En el verano del ‘68, John regresó a su departamento y encontró un sobre lacrado con su nombre. Era el anuncio de su baja. Salió corriendo al patio, hizo un par de cabriolas y, propulsado por ese mismo ánimo, se sentó a escribir. Esta vez sobre una lavandera llamada Mary, sobre el perfil del río Misisipi, sobre un viejo film de Will Rogers. “Sabía que, enterradas dentro mío, estaban todas estas pequeños trozos y piezas de americana”, dijo Fogerty. “Estaban muy hondo en mi corazón, en mi alma. Y, como aprendí en Lengua de primer grado, hay que escribir sobre lo que uno conoce”.

Con la punta del ovillo en las manos, redobló la actividad de la banda. Rebautizados como Creedence Clearwater Revival, convirtieron su versión de “Susie Q” en un éxito menor y se prometieron no volver a sus viejos trabajos. Una noche, inmediatamente antes o inmediatamente después de un concierto en el Avalon Ballroom de San Francisco, John entendió que detrás de la Quinta Sinfonía de Beethoven se escondía un buen riff y descubrió la intro repetitiva y descendente que añadió a “Proud Mary”. ¿Para qué robar un kiosco cuando podés robar un banco?

El ensamblado de las partes fue una revelación: la canción no solo ganaba fuerza, sino también ambigüedad. El Proud Mary era uno de los grandes barcos de vapor que surcaban la costa fluvial de New Orleans, pero acaso podía ser la mujer que dejaba su trabajo en la ciudad. La iconografía se conectaba directamente con el folk y la literatura vitalista, pero el combustible inflamable (en la jerga, el tane de la letra es una contracción de octane: gasolina) que impulsaba la voz de Fogerty era puro rock & roll. Como la rueda de paletas que giraba sobre la popa, el estribillo propulsaba circularmente al tema: rolling / rolling / rolling on the river.

Como dijo Simon Frith, la identidad es la tensión entre lo que somos y lo que queremos ser. Fogerty se colgaba los colmillos de Screamin’ Jay Hawkins, pero era más blanco que la Leche Nido. Tanto “Born on the Bayou” como “Proud Mary” le cantaban a la vida en los pantanos y los vapores que surcaban el Misisipi, pero Fogerty jamás había puesto un pie en el Sur Profundo. Aunque los muchachos que llenaron el Royal Albert Hall durante aquella noche de abril de 1970 soñaban con las botas de los cuatro cowboys, la verdad es que accedían a un contacto de segunda mano. Como el de cualquiera de los grupos de la Invasión Británica. No menos legítimo, no menos imaginario.
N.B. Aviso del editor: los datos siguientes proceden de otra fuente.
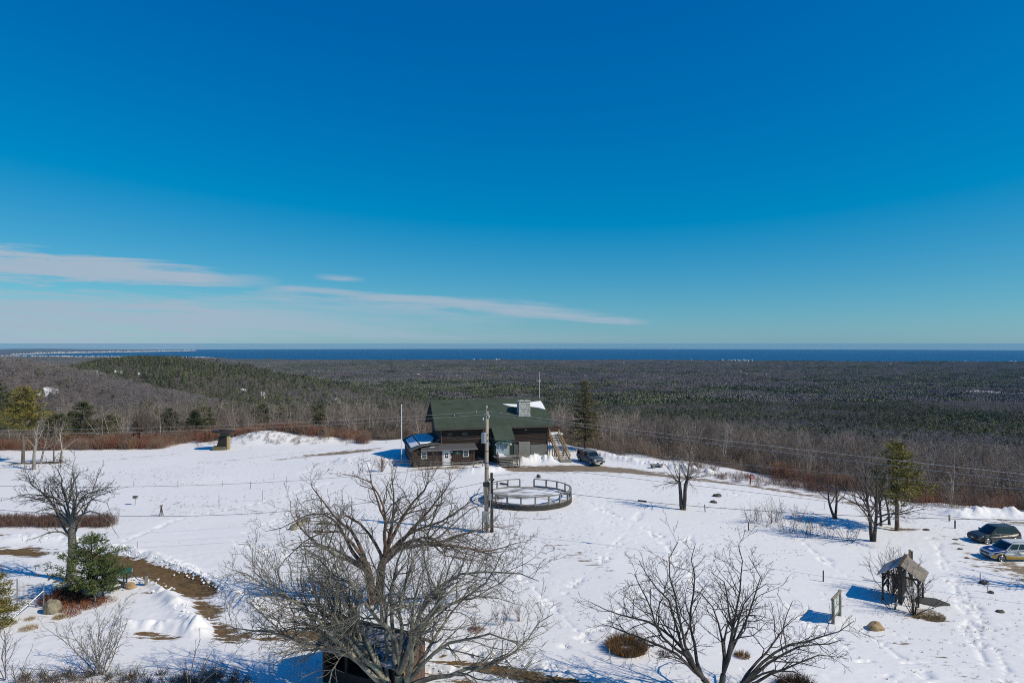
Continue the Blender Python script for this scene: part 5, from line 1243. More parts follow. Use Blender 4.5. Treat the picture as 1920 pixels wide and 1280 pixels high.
sleeve(937, 952, 905.5, 907.5, PA, RB, 'black splice sleeve on the cable just right of the tall pole'); sleeve(1196, 1212, 938.0, 939.7, PA, RB, 'black splice sleeve on the cable left of the pollarded tree')
sd_ = [Vector((PX, PY - .2, HC - (820 - EY) / F * PY)), L2W(-.4, -.5, 4.2)]
mid_ = (sd_[0] + sd_[1]) / 2 - Vector((0, 0, .35)); tag(part('service_drop', MB().tube([sd_[0], mid_, sd_[1]], .02, 5), wire_m), 'short service cable from the transformer to the left corner of the lodge', 'wire')
sd_ = [Vector((PX, PY - .2, HC - (862 - EY) / F * PY)), L2W(5.1, -2.4, 1.4)]
tag(part('service_drop', MB().tube([sd_[0], (sd_[0] + sd_[1]) / 2 - Vector((0, 0, .3)), sd_[1]], .02, 5), wire_m), 'short low cable from the pole to the right end of the annex', 'wire')
# ------------------------------------------------------------------ round viewing deck
c0 = at(989, 937); RD = 5.15
vd = thing('round_deck', 'round wooden deck ringed by grey post and rail fencing on the snow', 'deck', (c0.x, c0.y, c0.z))
ring = [(math.cos(k / 40 * 6.28318) * RD, math.sin(k / 40 * 6.28318) * RD) for k in range(40)]
part('deck_floor', MB().slab([(x_ * .985, y_ * .985, .42) for x_, y_ in ring], (0, 0, .08)), mat('snow_dusted_boards', (0.17, 0.16, 0.145), .9, (0.78, 0.79, 0.80), .55, .16, stretch=(.6, 1.6, 1), detail=6), vd)
skirt_m = mat('dark_skirt_boards', (0.028, 0.026, 0.024), .9, (0.07, 0.065, 0.06), 2, .5)
for k in range(40):
    a, b = Vector((*ring[k], 0)), Vector((*ring[(k + 1) % 40], 0)); part('skirt_board', MB().slab([a - Vector((0, 0, .3)), b - Vector((0, 0, .3)), b + Vector((0, 0, .5)), a + Vector((0, 0, .5))], a * -.02), skirt_m, vd)
npost = 20
angs = [math.radians(90 + 9.5 + 18.0 * k * .994) for k in range(npost)]
pp = [Vector((math.cos(a) * (RD - .1), math.sin(a) * (RD - .1), .5)) for a in angs]
for a, p in zip(angs, pp):
    o = part('post', MB().box((p.x, p.y, p.z + .45), (.16, .16, .95), rz=a), wood_old, vd)
for a, b in zip(pp[:-1], pp[1:]):
    part('top_rail', MB().bar(a + Vector((0, 0, .96)), b + Vector((0, 0, .96)), .24, .07), wood_old, vd)
    part('lower_rail', MB().bar(a + Vector((0, 0, .10)), b + Vector((0, 0, .10)), .08, .12), wood_old, vd)
part('floor_snow', MB().slab([(-3.6, -3.0, .5), (-.4, -4.4, .5), (3.2, -3.3, .5), (2.2, -2.2, .5), (-.6, -1.9, .5), (-2.6, -1.6, .5)], (0, 0, .06)).slab([(.8, 3.4, .5), (3.2, 2.6, .5), (4.2, .6, .5), (3.0, .5, .5), (1.6, 1.6, .5), (-1.2, 2.3, .5)], (0, 0, .07)), snow_m, vd, bevel=.025)
bn = thing('bench', 'small dark bench standing on the snowy floor of the round deck', 'bench', (c0.x - 2.9, c0.y - 1.5, c0.z + .5), .2)
part('seat', MB().bx(-.6, .6, -.2, .2, .40, .46), wood_old, bn)
for s in (-.5, .5): part('leg', MB().bx(s - .05, s + .05, -.18, .18, 0, .4), wood_dark, bn)
# ------------------------------------------------------------------ gabled kiosk, notice frame, posts, small signs
kl = at(1692, 1122); ka = math.radians(-38)
ks = thing('gabled_kiosk', 'dark open timber kiosk with a snow dusted gabled roof among bare shrubs', 'kiosk', kl, ka)
tim = mat('dark_timber', (0.035, 0.028, 0.024), .9, (0.085, 0.065, 0.05), 3, .5)
KW, KD, KE, KR = 1.15, 1.15, 2.05, 2.9
for sx in (-1, 1):
    for sy in (-1, 1): part('post', MB().bx(sx * KW - .06, sx * KW + .06, sy * KD - .06, sy * KD + .06, -.3, KE), tim, ks)
    for z in (.95, 1.5): part('side_rail', MB().bx(sx * KW - .04, sx * KW + .04, -KD, KD, z, z + .10), tim, ks)
    part('brace', MB().bar((sx * KW, -KD, 1.4), (sx * .5, -KD, KE + .35), .08), tim, ks)
for sy in (-1, 1): part('tie_beam', MB().bx(-KW - .1, KW + .1, sy * KD - .05, sy * KD + .05, KE - .14, KE), tim, ks)
part('display_board', MB().bx(-.09, .09, -KD + .1, KD - .1, .35, 1.95), mat('dark_board', (.03, .028, .03), .7), ks); part('display_board', MB().bx(-.7, -.12, -.05, .05, .7, 1.8), mat('dark_board', (.03, .028, .03)), ks)
part('king_post', MB().bx(-.14, .14, -KD - .06, -KD + .1, -.3, KR - .1), tim, ks)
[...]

No es casual que, promediando el documental, la cámara recoja algunos testimonios en el corazón de Harlem sesentista. “These cats are real”, concluye un negro.

“Quiero que la gente distinga cuando estoy cantando algo en serio y cuando solamente estoy siendo un entertainer”, dice Fogerty, en el punctum de Travelin’ Band. “Pero también es importante no recurrir a las motivaciones de siempre, como ‘ey hippies, vamos a juntarnos a fumar porro’. Quiero decir, la gente lo va a entender y le va a gustar. Al menos, una parte de la sociedad. Pero yo no quiero que les guste por esa razón. Quiero que vean más allá”.

Entonces, en la cáscara de nuez de dos años, Creedence grabó sus discos invencibles: Green river, Willy and the poor boys, Cosmo’s Factory. Estricto jamón del medio. La película, en ese sentido, nos ahorra el spoiler. Más allá, en camisa leñadora y tiempo real, estaba el final del sueño. Nadie sabía que se podía bailar.